TASK PROMPT ▸
Print exactly those lines that run from the beginning of the data to the line bearing "COL = S.collection", inclusive.

____ DATA

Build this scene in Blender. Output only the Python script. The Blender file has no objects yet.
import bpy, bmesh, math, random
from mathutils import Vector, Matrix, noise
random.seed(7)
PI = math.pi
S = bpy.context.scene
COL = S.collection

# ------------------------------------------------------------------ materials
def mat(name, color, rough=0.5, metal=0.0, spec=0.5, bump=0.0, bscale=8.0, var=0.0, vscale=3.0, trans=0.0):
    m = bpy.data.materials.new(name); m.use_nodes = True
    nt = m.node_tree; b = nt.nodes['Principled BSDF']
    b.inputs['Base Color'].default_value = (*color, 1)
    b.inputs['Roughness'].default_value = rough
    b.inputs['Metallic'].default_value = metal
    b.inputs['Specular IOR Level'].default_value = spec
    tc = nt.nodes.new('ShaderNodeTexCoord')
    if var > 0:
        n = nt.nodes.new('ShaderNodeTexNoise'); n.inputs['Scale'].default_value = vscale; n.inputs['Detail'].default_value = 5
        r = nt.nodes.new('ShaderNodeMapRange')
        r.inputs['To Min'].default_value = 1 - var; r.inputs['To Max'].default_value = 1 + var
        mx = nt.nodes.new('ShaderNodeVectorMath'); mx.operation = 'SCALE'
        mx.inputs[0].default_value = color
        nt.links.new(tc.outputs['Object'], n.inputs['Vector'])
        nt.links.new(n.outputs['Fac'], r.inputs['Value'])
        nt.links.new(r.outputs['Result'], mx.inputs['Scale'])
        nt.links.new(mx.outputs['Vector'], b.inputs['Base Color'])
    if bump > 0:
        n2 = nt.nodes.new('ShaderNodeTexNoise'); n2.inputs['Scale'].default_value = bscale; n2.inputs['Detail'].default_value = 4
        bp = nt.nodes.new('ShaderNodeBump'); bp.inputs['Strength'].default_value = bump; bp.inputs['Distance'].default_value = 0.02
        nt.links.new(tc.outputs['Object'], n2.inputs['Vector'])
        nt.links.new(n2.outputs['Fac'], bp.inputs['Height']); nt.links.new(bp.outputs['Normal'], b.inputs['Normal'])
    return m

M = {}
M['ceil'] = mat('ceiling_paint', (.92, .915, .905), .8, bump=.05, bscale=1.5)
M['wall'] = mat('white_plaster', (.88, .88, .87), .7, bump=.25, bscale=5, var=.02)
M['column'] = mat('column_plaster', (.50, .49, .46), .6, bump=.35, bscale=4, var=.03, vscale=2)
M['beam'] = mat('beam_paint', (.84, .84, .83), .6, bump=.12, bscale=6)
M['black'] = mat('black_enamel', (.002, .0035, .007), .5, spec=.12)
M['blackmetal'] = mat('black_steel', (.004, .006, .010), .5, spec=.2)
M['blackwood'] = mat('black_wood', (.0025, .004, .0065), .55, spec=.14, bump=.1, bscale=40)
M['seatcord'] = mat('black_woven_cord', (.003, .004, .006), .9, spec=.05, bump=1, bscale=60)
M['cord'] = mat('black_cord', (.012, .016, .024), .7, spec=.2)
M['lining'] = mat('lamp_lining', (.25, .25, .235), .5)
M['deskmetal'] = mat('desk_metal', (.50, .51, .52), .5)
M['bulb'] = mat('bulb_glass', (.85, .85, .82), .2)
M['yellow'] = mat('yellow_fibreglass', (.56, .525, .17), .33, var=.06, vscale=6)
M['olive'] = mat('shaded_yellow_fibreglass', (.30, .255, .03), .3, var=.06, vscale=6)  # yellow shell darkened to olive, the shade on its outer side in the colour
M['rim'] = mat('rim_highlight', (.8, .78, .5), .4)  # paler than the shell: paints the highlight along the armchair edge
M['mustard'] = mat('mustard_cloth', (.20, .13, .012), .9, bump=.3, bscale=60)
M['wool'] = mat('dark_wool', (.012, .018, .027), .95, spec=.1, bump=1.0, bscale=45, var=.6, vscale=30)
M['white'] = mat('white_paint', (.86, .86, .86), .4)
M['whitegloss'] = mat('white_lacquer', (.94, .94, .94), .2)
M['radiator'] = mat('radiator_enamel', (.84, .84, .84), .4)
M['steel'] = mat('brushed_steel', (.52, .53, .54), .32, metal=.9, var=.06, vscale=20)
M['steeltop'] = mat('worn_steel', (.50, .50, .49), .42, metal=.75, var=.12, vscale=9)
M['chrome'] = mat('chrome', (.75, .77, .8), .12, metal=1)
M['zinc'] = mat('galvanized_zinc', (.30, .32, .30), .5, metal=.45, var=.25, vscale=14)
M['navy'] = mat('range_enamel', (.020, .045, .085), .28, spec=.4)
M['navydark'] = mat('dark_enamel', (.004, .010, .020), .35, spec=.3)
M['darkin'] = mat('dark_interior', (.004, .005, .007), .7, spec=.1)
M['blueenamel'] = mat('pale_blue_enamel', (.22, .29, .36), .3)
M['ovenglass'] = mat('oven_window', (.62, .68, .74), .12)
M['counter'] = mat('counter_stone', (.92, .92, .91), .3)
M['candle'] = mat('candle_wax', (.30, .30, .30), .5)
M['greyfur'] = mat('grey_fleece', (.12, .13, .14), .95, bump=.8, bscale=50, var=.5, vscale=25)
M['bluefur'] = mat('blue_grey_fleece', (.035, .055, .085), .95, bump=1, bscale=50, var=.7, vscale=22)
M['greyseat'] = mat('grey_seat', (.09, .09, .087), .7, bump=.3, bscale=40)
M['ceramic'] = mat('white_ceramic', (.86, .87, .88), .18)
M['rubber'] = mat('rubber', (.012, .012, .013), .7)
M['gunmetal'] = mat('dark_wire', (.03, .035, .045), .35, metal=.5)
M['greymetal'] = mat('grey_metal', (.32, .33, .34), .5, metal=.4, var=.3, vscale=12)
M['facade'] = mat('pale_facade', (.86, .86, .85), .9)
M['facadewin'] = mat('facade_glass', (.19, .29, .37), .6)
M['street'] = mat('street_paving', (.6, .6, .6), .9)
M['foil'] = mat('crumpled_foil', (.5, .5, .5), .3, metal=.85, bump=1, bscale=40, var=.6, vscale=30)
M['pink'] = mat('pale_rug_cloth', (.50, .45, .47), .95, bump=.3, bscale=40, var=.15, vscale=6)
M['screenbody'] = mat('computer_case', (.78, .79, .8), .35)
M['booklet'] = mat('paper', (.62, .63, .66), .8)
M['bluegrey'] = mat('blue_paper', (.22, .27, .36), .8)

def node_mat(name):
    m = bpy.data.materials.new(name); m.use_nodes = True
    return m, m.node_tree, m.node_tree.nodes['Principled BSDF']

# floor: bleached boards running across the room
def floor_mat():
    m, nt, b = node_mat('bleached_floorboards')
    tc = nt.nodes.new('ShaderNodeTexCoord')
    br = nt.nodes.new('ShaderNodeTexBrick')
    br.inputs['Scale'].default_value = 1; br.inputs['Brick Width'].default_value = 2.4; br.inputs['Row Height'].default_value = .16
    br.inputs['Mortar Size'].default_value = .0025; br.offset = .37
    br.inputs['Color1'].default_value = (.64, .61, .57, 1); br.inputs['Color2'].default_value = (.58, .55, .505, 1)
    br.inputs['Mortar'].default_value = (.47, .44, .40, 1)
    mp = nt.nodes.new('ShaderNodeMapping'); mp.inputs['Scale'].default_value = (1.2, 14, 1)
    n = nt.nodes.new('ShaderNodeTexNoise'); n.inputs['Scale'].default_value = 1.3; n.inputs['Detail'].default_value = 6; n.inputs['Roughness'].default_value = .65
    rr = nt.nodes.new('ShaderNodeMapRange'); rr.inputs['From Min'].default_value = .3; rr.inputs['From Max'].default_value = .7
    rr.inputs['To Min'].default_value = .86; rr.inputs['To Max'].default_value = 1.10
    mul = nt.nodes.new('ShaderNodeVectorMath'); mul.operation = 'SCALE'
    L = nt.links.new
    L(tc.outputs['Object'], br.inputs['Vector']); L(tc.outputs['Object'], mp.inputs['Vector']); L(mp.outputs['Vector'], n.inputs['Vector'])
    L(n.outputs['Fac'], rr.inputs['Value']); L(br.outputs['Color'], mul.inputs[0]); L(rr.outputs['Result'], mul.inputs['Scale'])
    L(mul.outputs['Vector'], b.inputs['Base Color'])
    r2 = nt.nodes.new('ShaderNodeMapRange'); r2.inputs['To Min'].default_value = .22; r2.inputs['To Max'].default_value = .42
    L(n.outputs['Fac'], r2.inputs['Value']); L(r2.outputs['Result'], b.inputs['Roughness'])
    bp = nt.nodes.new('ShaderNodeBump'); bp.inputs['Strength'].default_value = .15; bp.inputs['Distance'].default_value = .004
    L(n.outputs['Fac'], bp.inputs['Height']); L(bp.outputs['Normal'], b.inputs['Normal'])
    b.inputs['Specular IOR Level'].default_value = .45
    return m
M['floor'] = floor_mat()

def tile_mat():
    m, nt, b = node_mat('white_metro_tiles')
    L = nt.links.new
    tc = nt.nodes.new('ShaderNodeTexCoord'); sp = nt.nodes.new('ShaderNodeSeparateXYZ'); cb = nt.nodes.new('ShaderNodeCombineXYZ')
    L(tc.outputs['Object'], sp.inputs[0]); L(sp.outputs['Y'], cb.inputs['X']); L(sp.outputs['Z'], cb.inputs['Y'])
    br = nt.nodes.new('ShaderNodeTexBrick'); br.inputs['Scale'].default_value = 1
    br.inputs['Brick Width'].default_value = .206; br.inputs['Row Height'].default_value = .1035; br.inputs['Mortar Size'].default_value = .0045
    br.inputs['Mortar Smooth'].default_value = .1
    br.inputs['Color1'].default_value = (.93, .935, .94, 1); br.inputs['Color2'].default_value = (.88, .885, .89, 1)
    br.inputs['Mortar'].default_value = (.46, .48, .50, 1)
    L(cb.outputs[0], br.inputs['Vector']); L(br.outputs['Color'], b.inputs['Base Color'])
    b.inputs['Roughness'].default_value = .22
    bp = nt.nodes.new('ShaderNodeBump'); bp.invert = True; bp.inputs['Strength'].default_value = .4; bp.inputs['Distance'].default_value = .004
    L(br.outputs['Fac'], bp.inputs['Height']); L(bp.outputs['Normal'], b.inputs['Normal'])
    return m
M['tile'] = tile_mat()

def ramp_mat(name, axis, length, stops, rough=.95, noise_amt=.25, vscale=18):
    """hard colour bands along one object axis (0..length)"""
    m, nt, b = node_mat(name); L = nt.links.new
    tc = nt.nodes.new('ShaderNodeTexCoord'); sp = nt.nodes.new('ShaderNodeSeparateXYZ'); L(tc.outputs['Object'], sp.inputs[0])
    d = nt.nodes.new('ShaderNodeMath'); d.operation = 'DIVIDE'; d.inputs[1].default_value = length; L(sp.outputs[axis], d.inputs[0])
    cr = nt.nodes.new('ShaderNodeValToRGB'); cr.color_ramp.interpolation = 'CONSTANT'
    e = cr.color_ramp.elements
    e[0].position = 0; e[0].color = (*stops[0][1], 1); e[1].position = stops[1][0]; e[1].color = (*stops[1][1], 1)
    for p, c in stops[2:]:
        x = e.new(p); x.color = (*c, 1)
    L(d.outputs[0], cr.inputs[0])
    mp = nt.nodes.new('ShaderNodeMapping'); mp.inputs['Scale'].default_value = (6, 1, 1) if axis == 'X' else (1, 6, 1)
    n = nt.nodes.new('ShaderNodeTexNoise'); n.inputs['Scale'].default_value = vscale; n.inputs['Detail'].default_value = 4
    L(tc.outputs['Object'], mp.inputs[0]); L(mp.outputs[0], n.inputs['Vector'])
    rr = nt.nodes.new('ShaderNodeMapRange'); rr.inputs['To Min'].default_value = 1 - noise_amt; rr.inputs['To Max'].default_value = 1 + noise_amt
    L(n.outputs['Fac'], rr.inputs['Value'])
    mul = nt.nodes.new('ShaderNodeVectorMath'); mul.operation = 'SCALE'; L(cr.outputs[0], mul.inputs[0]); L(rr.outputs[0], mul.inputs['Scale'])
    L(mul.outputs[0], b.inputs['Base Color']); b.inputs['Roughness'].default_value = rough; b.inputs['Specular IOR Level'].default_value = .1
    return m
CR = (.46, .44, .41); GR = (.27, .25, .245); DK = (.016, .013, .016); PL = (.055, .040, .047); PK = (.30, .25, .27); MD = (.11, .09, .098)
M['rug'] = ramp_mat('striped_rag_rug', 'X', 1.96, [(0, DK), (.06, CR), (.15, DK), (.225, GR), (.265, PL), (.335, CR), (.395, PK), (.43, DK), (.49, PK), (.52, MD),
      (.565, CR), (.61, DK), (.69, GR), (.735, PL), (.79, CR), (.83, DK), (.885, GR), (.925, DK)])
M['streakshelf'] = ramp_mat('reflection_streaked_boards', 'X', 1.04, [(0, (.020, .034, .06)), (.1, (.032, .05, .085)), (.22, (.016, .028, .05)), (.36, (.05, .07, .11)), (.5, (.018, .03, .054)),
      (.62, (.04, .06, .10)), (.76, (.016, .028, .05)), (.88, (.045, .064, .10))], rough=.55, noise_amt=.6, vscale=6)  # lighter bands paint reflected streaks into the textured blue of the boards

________

RESPONSE BELOW ▸
Build this scene in Blender. Output only the Python script. The Blender file has no objects yet.
import bpy, bmesh, math, random
from mathutils import Vector, Matrix, noise
random.seed(7)
PI = math.pi
S = bpy.context.scene
COL = S.collection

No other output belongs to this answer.